Etching with aquatint on Arches paper, copy 5/30.
Signed and numbered in pencil.
The series "Enrajolats" is made up of 7 etchings with aquatint whose print run is 55 copies, numbered from 1 to 30 and from H.C. I to H.C. XV.
Printer Joan Barbarà.
Edited by Galeria Maeght of Barcelona.
Measurements: 55 x 75 cm (print); 77 x 97 cm (frame).
The series "Enrajolats" is inspired by the trencadís technique that Gaudí applied to mosaics. As a tribute to the Catalan architect, Miró made two related series in 1979: Gaudí series and Enrajolats series. The Gaudí technique of reusing ceramic fragments, which the modernist genius incorporated into his monumental work, is evoked by Miró through the juxtaposition of different fields of color that, like tesserae, form intermediate beings, halfway between fantasy and reality. Miró, like Gaudí, also took nature as his main source of inspiration in order to give his creatures an imaginary morphology.
Joan Miró was trained in Barcelona, and made his individual debut in 1918, in the Dalmau Galleries.

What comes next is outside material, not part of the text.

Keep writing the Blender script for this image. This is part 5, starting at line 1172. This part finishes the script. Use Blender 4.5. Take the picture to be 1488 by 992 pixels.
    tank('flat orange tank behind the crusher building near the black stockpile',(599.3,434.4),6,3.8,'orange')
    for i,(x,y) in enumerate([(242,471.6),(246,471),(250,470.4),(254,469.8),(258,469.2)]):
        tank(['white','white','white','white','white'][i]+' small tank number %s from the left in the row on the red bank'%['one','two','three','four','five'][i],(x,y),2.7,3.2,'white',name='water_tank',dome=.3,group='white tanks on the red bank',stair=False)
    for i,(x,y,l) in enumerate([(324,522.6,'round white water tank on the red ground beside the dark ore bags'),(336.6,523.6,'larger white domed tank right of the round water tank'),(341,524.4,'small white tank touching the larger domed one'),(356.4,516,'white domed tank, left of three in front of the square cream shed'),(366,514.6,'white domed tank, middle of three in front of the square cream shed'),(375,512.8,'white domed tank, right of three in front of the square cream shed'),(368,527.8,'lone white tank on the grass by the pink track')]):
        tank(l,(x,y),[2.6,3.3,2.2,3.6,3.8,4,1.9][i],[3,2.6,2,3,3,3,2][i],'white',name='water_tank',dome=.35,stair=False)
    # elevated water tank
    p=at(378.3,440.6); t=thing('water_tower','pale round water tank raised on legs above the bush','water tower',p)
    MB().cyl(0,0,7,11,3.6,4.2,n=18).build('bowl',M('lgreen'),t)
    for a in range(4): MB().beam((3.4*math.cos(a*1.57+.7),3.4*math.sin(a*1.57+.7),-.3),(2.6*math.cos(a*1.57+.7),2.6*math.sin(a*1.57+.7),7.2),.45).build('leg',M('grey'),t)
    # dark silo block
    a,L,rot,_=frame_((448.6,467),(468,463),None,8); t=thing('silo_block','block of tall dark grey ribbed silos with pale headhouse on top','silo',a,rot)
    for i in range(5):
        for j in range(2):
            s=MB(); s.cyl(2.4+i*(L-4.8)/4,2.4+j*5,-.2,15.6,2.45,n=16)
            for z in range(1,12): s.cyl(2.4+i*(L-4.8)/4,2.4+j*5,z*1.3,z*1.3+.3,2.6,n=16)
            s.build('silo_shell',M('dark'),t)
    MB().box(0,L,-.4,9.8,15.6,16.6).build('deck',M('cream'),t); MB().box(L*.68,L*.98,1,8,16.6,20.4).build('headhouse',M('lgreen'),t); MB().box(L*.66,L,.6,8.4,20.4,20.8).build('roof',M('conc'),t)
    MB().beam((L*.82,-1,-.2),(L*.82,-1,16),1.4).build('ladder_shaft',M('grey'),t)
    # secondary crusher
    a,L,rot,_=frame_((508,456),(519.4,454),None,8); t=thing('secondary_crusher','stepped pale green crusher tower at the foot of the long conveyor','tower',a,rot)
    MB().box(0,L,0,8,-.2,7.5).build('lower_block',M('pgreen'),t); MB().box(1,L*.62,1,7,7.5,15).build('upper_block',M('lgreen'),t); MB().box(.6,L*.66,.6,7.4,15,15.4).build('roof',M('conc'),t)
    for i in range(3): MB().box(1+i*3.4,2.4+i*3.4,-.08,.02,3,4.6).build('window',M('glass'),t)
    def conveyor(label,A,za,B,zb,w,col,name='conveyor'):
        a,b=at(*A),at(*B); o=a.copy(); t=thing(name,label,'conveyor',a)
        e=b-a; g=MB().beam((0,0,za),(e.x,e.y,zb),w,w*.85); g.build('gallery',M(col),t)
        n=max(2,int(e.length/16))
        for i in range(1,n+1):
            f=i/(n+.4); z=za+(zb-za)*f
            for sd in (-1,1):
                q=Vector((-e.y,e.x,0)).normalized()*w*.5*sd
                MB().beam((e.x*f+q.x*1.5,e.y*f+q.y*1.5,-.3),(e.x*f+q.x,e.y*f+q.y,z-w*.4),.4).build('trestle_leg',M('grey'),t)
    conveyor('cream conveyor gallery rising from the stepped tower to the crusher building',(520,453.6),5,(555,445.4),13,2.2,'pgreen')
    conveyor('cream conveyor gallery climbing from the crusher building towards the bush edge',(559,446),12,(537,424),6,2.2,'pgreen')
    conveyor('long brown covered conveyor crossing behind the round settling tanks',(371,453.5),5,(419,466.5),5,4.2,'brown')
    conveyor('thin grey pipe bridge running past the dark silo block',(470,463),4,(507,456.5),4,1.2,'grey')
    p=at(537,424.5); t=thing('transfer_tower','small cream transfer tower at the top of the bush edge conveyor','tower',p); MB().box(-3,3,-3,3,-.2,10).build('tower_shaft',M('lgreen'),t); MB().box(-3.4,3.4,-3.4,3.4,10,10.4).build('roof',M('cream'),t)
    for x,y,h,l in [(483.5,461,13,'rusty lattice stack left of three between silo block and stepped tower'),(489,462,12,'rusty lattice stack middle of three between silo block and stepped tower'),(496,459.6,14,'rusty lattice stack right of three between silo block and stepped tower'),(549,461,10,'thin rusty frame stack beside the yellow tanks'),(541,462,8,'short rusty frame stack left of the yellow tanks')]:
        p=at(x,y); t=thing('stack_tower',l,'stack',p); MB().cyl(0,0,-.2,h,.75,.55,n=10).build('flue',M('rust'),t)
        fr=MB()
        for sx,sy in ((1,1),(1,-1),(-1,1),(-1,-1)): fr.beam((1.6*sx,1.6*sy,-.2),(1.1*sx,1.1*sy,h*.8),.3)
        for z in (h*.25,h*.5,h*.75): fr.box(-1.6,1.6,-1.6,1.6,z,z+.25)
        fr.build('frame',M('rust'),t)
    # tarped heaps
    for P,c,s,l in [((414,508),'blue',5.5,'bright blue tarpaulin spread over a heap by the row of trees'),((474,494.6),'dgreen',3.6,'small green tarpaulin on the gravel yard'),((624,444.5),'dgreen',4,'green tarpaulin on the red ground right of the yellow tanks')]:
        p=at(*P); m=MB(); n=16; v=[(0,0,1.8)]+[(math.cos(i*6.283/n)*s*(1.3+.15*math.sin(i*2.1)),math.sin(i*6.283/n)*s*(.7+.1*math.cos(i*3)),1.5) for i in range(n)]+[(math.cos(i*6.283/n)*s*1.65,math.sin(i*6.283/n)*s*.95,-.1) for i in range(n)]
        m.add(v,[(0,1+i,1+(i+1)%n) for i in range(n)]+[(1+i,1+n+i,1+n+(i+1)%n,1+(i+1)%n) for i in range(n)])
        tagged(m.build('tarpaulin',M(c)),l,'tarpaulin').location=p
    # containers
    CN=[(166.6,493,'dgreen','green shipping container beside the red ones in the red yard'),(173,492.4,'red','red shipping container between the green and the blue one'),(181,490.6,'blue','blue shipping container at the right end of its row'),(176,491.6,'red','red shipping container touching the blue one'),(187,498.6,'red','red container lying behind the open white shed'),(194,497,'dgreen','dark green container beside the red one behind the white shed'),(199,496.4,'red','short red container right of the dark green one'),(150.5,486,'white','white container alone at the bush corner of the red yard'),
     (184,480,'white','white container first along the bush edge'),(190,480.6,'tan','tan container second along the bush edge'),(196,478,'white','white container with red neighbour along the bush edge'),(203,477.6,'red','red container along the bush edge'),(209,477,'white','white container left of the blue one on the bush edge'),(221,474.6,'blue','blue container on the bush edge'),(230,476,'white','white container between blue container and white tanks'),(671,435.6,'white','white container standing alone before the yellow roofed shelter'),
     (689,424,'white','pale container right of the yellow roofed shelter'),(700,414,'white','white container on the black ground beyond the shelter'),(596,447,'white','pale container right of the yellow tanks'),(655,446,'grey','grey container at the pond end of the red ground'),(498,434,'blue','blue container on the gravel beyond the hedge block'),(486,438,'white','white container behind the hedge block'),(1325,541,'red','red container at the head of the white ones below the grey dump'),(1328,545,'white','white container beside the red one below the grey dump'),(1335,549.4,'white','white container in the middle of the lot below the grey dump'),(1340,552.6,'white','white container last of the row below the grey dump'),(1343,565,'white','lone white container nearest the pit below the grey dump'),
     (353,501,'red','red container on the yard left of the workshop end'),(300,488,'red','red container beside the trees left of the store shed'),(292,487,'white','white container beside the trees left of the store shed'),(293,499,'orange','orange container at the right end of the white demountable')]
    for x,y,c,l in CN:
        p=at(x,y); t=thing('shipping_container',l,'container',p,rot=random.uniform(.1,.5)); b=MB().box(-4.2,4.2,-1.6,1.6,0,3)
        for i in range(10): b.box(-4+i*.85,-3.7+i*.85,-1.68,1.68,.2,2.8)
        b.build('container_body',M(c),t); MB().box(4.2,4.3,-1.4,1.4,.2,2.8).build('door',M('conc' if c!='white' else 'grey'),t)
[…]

In 1920 he moved to Paris and met Picasso, Raynal, Max Jacob, Tzara and the Dadaists. There, under the influence of surrealist poets and painters, he matures his style; he tries to transpose surrealist poetry to the visual, based on memory, fantasy and the irrational. His third exhibition in Paris, in 1928, was his first great triumph: the Museum of Modern Art in New York acquired two of his works. He returned to Spain in 1941, and that same year the museum dedicated a retrospective to him that would mean his definitive international consecration. Throughout his life he received numerous awards, such as the Grand Prizes of the Venice Biennale and the Guggenheim Foundation, the Carnegie Prize for Painting, the Gold Medals of the Generalitat de Catalunya and the Fine Arts, and was named Doctor Honoris Causa by the universities of Harvard and Barcelona. His work can currently be seen at the Joan Miró Foundation in Barcelona, as well as at the Thyssen-Bornemisza Museum, the MoMA in New York, the Reina Sofía Museum in Madrid, the National Gallery in Washington, the MNAM in Paris and the Albright-Knox Art Gallery in Buffalo.